The last (and only) time I ran a desert trek in my 4e game - across an Abyssal desert - the PCs had to make Endurance checks as secondary checks between each primary check made to see how well they actually progressed through the wasteland. A failure cost 4d8+8 hp (a fairly standard amount of damage for level 24 PCs). The PCs didn't die from that, because they have ways of restoring lost hp. But damage is damage.
Here is some relevant commentary on hit point and healing surge loss as a consequence of failures in a skill challenge (DMG p 76):
Sometimes the penalty for failing a skill check is the cost of a healing surge. That can mean that a gruelling trek across hostile terrain is sapping the characters’ overall vitality, in which case the healing surges don’t return until the group gets back to a more hospitable environment. Other times, the cost of a healing surge is just a shorthand method for taking damage. A character injures himself, but he’s not in combat, so he can spend a healing surge to restore the lost hit points. If the encounter shifts quickly into combat with no time for a short rest in between, you can give out actual hit point damage instead.
As to how to adjudicate the dragon destroying the PCs' water reserves, that would depend on what the relevant fiction is. The easiest thing, it seems to me, would be to simply declare that the dragon has done so - the challenge for the players would then be to have their PCs find more water (Nature checks to find an oasis!) or to survive without it (Endurance checks!). But if this is a magical struggle, then perhaps a PC can make an Arcana check or a Nature check to protect the PCs' water for a certain period of time (mechanically a cycle of checks) from the dragon's destructive magic. (As I said, not knowing the fiction means I don't have a view on the best way to handle this.)
In other words, the things you're saying 4e can't do and can do, and has rules and guidelines (including standards for damage-by-level) to support those things.
Would you make it unwinnable?
No.
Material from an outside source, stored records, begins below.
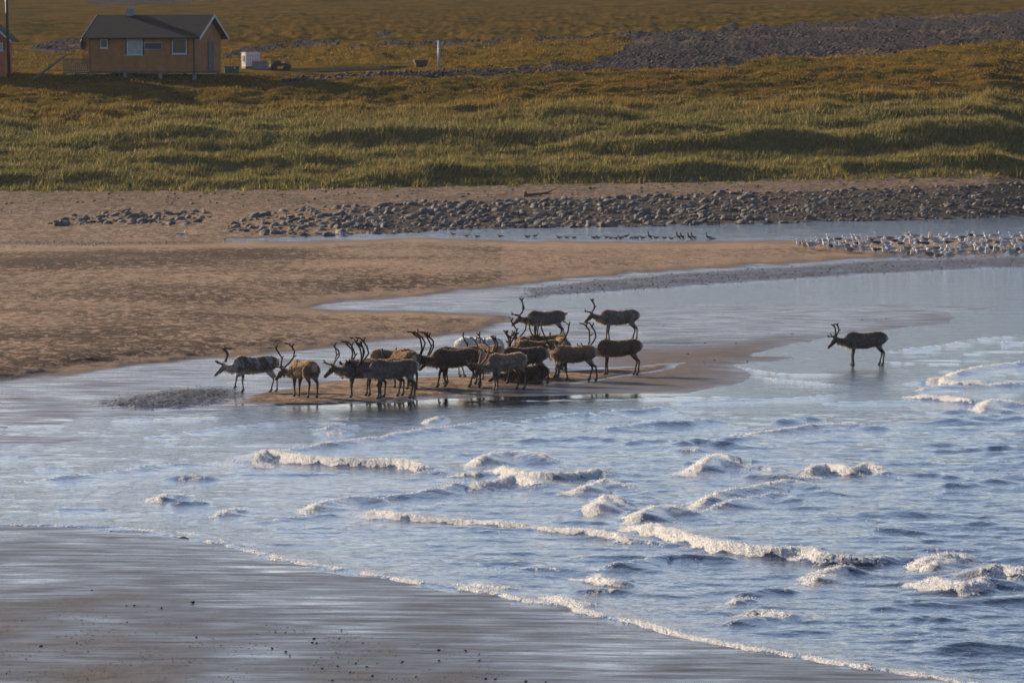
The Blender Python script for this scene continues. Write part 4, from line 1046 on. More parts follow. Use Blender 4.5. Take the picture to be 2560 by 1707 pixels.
# ================================================================== STONES
def rock_material(name, c0, c1, c2, sc=1.1, rough=0.8):
    q = N(name); p = q.pos()
    c = q.ramp(q.noise(p, sc, 3, 0.6), [(0.32, c0), (0.52, c1), (0.74, c2)])
    c = q.mul(c, q.ramp(q.noise(p, sc * 7, 4, 0.6), [(0.3, (.65,) * 3), (0.7, (1.15,) * 3)]))
    return q.fin(c, rough, q.bump(q.noise(p, sc * 6, 4), 0.7, 0.08), spec=0.12)
M_ROCK = rock_material('shore_rock', (.060, .061, .066), (.125, .120, .118), (.280, .228, .175), 2.2)
M_STONE = rock_material('small_stone', (.016, .016, .018), (.040, .037, .039), (.15, .13, .118), 3.0)
M_BLACK = rock_material('black_stone', (.006, .006, .007), (.012, .011, .011), (.022, .020, .019), 5.0, 0.5)
M_PALE = rock_material('pale_pebble', (.20, .16, .13), (.34, .28, .24), (.55, .48, .42), 4.0)
def ico(sub):
    bm = bmesh.new(); bmesh.ops.create_icosphere(bm, subdivisions=sub, radius=1.0)
    bm.verts.ensure_lookup_table()
    V = np.array([v.co[:] for v in bm.verts]); Fc = np.array([[v.index for v in f.verts] for f in bm.faces]); bm.free()
    return V, Fc
ICO1, ICO2 = ico(1), ico(2)
def rock_verts(base, seed):
    V, Fc = base
    rg = np.random.RandomState(seed)
    r = 1 + 0.32 * fbm(V[:, 0] * 1.3 + seed * 3.1 + V[:, 2], V[:, 1] * 1.3 - seed * 1.7 + V[:, 2] * .6, 3, seed)
    W = V * r[:, None]
    for _ in range(9):           # broken, faceted faces
        n = rg.normal(0, 1, 3); n /= np.linalg.norm(n); k = rg.uniform(.36, .78)
        d = W @ n; W = W - np.maximum(d - k, 0)[:, None] * n * 0.9
    return W * np.array((1.0, rg.uniform(.60, .95), rg.uniform(.40, .68)))
ROCKV = [rock_verts(ICO2, 100 + i) for i in range(12)]
ROCKM = [mesh_np('rock', v, ICO2[1], M_ROCK, False) for v in ROCKV]
STONEV = [rock_verts(ICO1, 200 + i) for i in range(8)]
def scatter(name, pts, rad, mat, parent=None, base=ICO1, vs=STONEV, seed=1, sink=0.3, flat=1.0):
    """many small stones joined into one mesh"""
    rg = np.random.RandomState(seed); n = len(pts); nv = len(vs[0])
    pick = rg.randint(0, len(vs), n); ang = rg.uniform(0, 6.283, n)
    A = np.stack(vs)[pick] * rad[:, None, None]
    ca, sa = np.cos(ang)[:, None], np.sin(ang)[:, None]
    X = A[:, :, 0] * ca - A[:, :, 1] * sa; Y = A[:, :, 0] * sa + A[:, :, 1] * ca
    W = np.stack([X, Y, A[:, :, 2] * flat + (rad * (0.5 - sink) * flat)[:, None]], -1) + pts[:, None, :]
    Fc = (base[1][None] + (np.arange(n) * nv)[:, None, None]).reshape(-1, 3)
    o = obj(name, mesh_np(name, W.reshape(-1, 3), Fc, mat, False), parent)
    o['kind'] = 'stuff'
    return o
def sample(poly, n, seed, dens=None):
    rg = np.random.RandomState(seed); P_ = np.array(poly, float)
    out = np.zeros((0, 2))
    while len(out) < n:
        c = np.stack([rg.uniform(P_[:, 0].min(), P_[:, 0].max(), n), rg.uniform(P_[:, 1].min(), P_[:, 1].max(), n)], 1)
        k = sdist(poly, c[:, 0], c[:, 1]) > 0
        if dens is not None: k &= rg.uniform(0, 1, n) < dens(c[:, 0], c[:, 1])
        out = np.concatenate([out, c[k]])
    return out[:n]
def lands(c):
    x, y, z = land_at(c[:, 0], c[:, 1]); return np.stack([x, y, z], 1)
BAND = [(860, 520), (1000, 506), (1150, 503), (1500, 493), (1900, 480), (2300, 467), (2560, 457), (2660, 452), (2660, 537), (2560, 541), (2300, 549), (1900, 560), (1500, 568), (1090, 577), (1000, 585), (905, 588), (820, 560)]
CLUS = [(110, 562), (190, 535), (300, 528), (420, 532), (520, 530), (560, 545), (520, 562), (380, 566), (300, 560), (200, 562), (150, 568)]
CLU2 = [(560, 560), (640, 540), (740, 520), (860, 515), (900, 540), (900, 588), (780, 592), (640, 588), (570, 580)]
far_b = LAND['far_beach']
c1 = sample(BAND, 4200, 1); c2 = sample(CLUS, 260, 2); c3 = sample(CLU2, 340, 3)
rgk = np.random.RandomState(5)
cc = np.concatenate([c1, c2, c3]); pp = lands(cc)
rad = 0.07 + 0.42 * rgk.uniform(0, 1, len(cc)) ** 3.0
rad = rad * np.where(cc[:, 0] > 1900, 0.78, 1.0)
order = np.argsort(-rad); keep = []; cell = {}
for i in order:                       # largest first, keep them from sinking into one another
    gx, gy = int(pp[i, 0] // 1.2), int(pp[i, 1] // 1.2); ok = True
    for ox in (-1, 0, 1):
        for oy in (-1, 0, 1):
            for j in cell.get((gx + ox, gy + oy), ()):
                if (pp[i, 0] - pp[j, 0]) ** 2 + (pp[i, 1] - pp[j, 1]) ** 2 < (0.5 * (rad[i] + rad[j])) ** 2: ok = False
    if ok: keep.append(i); cell.setdefault((gx, gy), []).append(i)
big = keep[:300]; small = np.array(keep[300:])
for n_, i in enumerate(big):
    o = bpy.data.objects.new('rock', ROCKM[n_ % 12]); o.location = (pp[i, 0], pp[i, 1], pp[i, 2] + rad[i] * .06)
    o.rotation_euler = (rgk.uniform(-.35, .35), rgk.uniform(-.35, .35), rgk.uniform(0, 6.28)); o.scale = (rad[i], rad[i], rad[i])
    link(o, far_b)
scatter('small_rocks', pp[small], rad[small], M_ROCK, far_b, ICO2, ROCKV, 7, 0.44)
# loose stones and drift on the upper sand
cb = sample([(-60, 485), (600, 482), (1300, 466), (2000, 452), (2620, 440), (2620, 455), (1900, 478), (1100, 500), (700, 515), (300, 525), (-60, 535)], 420, 9)
scatter('scattered_stones', lands(cb), 0.05 + 0.16 * rgk.uniform(0, 1, 420) ** 3, M_ROCK, far_b, seed=8)
# hill gravel
gp = np.concatenate([sample(GRAVELS[0], 2300, 21), sample(GRAVELS[1], 420, 22), sample(GRAVELS[2], 620, 23), sample(GRAVELS[3], 160, 24), sample(GRAVELS[4], 240, 25), sample(GRAVELS[5], 150, 26), sample(GRAVELS[6], 40, 27)])
gp = gp[(gp[:, 0] > -60) & (gp[:, 0] < 2640)]
scatter('gravel_stones', lands(gp), 0.07 + 0.17 * rgk.uniform(0, 1, len(gp)) ** 2, M_STONE, LAND['gravel_terrace'], seed=10)
# shingle by the lagoon, wet mound, pale pebble strip, grit on the near sand
sp_ = np.concatenate([sample(SHINGLE, 2600, 31), sample(MOUND, 900, 32)]); sp_ = sp_[sp_[:, 0] < 2640]
scatter('shingle_pebbles', lands(sp_), np.where(sp_[:, 1] > 900, 0.5, 1.0) * (0.014 + 0.045 * rgk.uniform(0, 1, len(sp_)) ** 2), M_STONE, LAND['tidal_flat'], seed=11)
pb = sample([(-60, 603), (545, 603), (620, 606), (300, 614), (-60, 622)], 620, 33)
scatter('pale_pebbles', lands(pb), 0.03 + 0.06 * rgk.uniform(0, 1, 620) ** 2, M_PALE, LAND['sand_spit'], seed=12)
gb = sample([(-60, 1500), (500, 1540), (900, 1585), (1250, 1640), (1450, 1720), (-60, 1720)], 1700, 34, lambda x, y: np.clip(0.25 + 1.6 * noise2(x / 160, y / 40, 5), 0.04, 1))
scatter('grit', lands(gb), 0.005 + 0.015 * rgk.uniform(0, 1, 1700) ** 2.5, M_BLACK, LAND['near_beach'], seed=13, flat=0.8)
PEB = [(481, 1508, 2), (403, 1522, 1.6), (336, 1514, 1.2), (316, 1515, .8), (680, 1622, 1.3), (714, 1631, 1.3), (725, 1639, 1.2), (785, 1597, 1.3), (780, 1608, 1.3), (791, 1608, 1.2), (849, 1596, 1), (854, 1576, 1.2), (805, 1671, .9), (843, 1667, 1.3), (491, 1594, 1), (16, 1684, 1), (65, 1648, 1), (230, 1475, .8), (787, 1681, .6), (831, 1702, 1), (689, 1581, .9), (714, 1581, .9),
       (102, 1616, 1.4), (54, 1552, 1), (192, 1608, .8), (889, 1659, 1.1), (875, 1681, 1.2), (917, 1667, 1), (943, 1659, .8), (931, 1691, 1.1), (1005, 1656, 1.4), (989, 1639, .6), (1097, 1626, 1.5), (1164, 1628, 1.3), (1098, 1652, 1), (1198, 1652, 1.1), (1040, 1692, 1), (1214, 1697, 1.3), (1238, 1699, 1.1), (1315, 1705, 1.3), (1364, 1706, 1)]
PEBV = [rock_verts(ICO2, 300 + i) for i in range(5)]; PEBM = [mesh_np('stone', v, ICO2[1], M_BLACK, True) for v in PEBV]
PEB2 = [(2156, 800, 1), (2189, 800, 1), (2202, 801, .8), (2214, 798, 1), (2221, 799, .8), (2334, 780, .9), (1840, 858, 1.2), (1762, 858, 1), (1868, 905, 1.3), (1786, 902, 1.1), (1760, 905, 1), (1762, 911, .7), (1720, 886, 1.1), (1700, 800, .8), (1660, 815, .8), (1740, 836, .7), (1960, 838, .8), (1980, 836, .8), (1945, 838, .8)]
for lst, par, bs in ((PEB, LAND['near_beach'], .026), (PEB2, LAND['tidal_flat'], .036)):
    for n_, (x, y, s_) in enumerate(lst):
        p = P(x, y); o = bpy.data.objects.new('stone', PEBM[n_ % 5]); r_ = bs * s_; o.scale = (r_, r_, r_); o.location = p + Vector((0, 0, r_ * .45)); o.rotation_euler = (0, 0, n_ * 1.3); link(o, par)

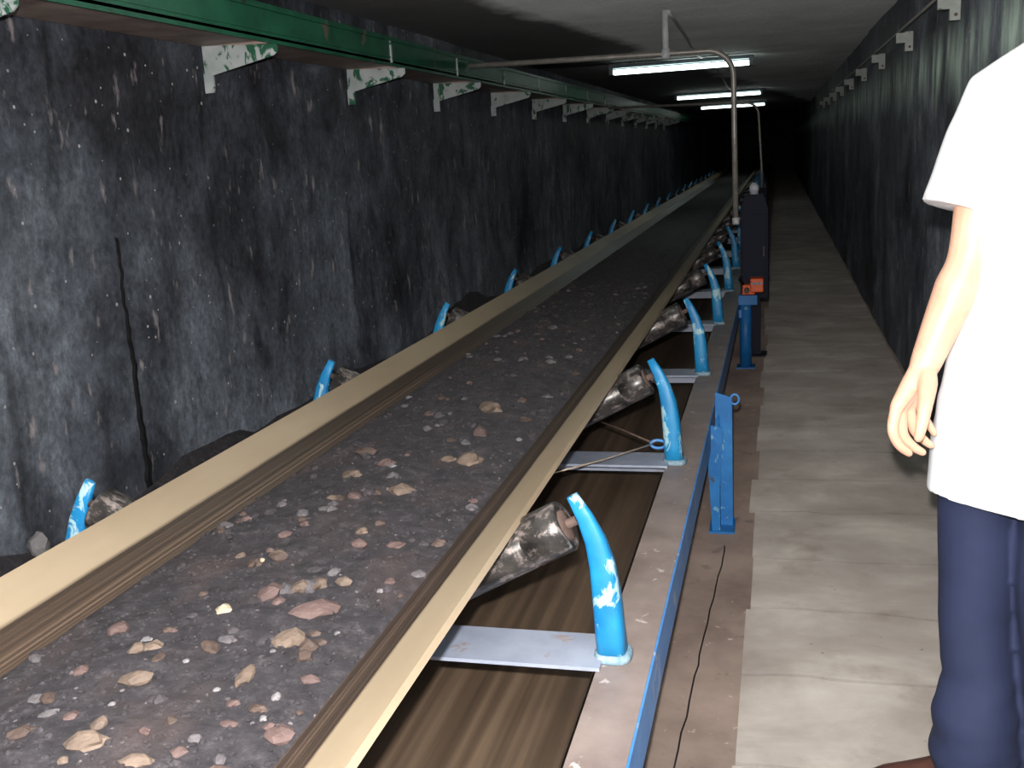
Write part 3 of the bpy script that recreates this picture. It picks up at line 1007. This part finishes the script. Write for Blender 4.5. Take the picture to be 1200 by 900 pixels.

What is the point of that? If I want to declare that the PCs are all dead, I can just do that - though I don't see why I would unless I was ending the campaign. Otherwise, I play by the motto "Say yes or roll the dice" - which means that the players are always entitled to a dice roll if I don't accept their contention as to how the fiction unfolds. [MENTION=6696971]Manbearcat[/MENTION] elaborates this matter in his point number 4 a few posts above this one.
unless the DM provides the answer to all those questions and makes them known to the players before they embark on this journey (if the PCs make enough inquiries to warrant such informations) the outcome, likely death, can hardly be called fair.
I don't understand your obsession with TPKing. For me, that is not the measure of a good RPG experience.
I don't also see why the outcome in 3E would be likely death - is it typical in most of your 3E games for players stalking through deserts hunting blue dragons to die of thirst? A young blue dragon is CR 6, and has a Destroy Water spell of a range of 85', which frankly is not all that threatening or scary given the range of many spells and missile weapons in 3E. But even if the dragon destroys the PCs' water, why can't they just create more using Create Water (a 0th level Cleric or Druid spell), which a 1st level cater can memorise 3 times per day - once per dragon use of Destroy Water - or 5 times per day at 5th level; or using instead Create Food and Water, if the cleric is 5th or higher level.
But putting all this strange TPK stuff to one side, as a 4e GM I can tell the players that their PCs learn that blue dragons can summon storms, or destroy water, or whatever else is appropriate. And they can then take appropriate steps, like learning the Control Weather ritual (discussed above), or packing extra water (for a +2 on those Nature or Endurance checks), etc. The methods of adjudication in 4e are a little different, but it's not like it doesn't have any.